Power-profile-daemon, wayland, and running a somewhat recent kernel will likely resolve these except the keyboard shortcuts (though, likely a newer libinput with wayland instead of X will also resolce this).

Which zenbook? Ill try to find one here to validate explicitly.

Its hard to have these conversations sometimes because people use old versions of meh distros and then carry their anecdotes forward for years.

I literally cannot find a Zenbook on the market that has hardware that should have these issues. I'd really, really like to know what custom kernel patches (really?) you were taking to get hardware to work.


Have you tried Wayland to fix the tearing?

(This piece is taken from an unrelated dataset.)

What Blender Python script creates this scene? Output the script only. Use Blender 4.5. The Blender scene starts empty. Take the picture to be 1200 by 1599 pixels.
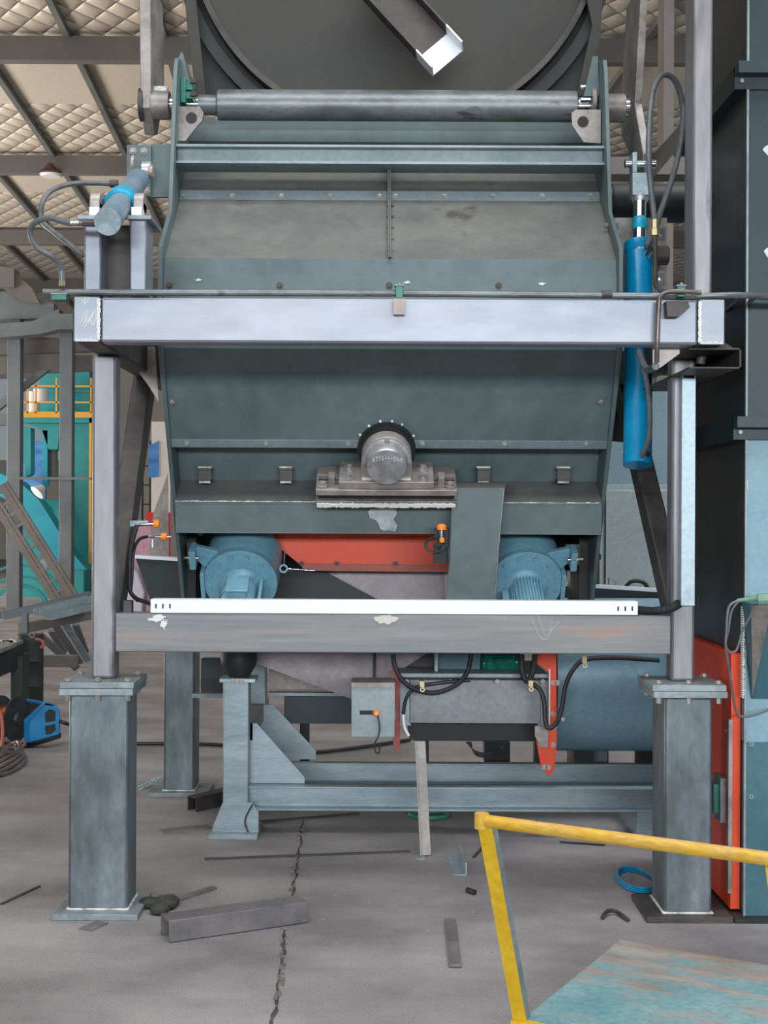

> I mean, my laptop doesn't overheat daily in my bag when its booted... /s

When you say booting in your bag, are you describing the act of intentionally booting it without removing it from the bag while the bag is open (because taking it out of the bag is a surprising amount of seemingly unnecessary effort) or the "why is my bag warm to the touch oh shit my compy's on" surprise wake from sleep while the bag is closed (because, at least in Windows, there are some events that can wake a compy from S3 sleep at bad times, such as moving it, not moving it, or exposing it to oxygen)?

The latter was quite jarring the first time it happened and so far the only workaround I've found is hibernating the computer before packing it up (which isn't a big deal, but bothers me anyway, because I don't move it often enough to make hibernation my default "lid closed" action).


I mean there's a serious bug where Windows will not properly realize it needs to /stay asleep/ and will wake itself up in your bag, and sometimes stay on.

Linus did a whole video on it - you have to unplug your laptop, then close it, or risk a serious issue.

Just one example of hoops that Windows users become conditioned to.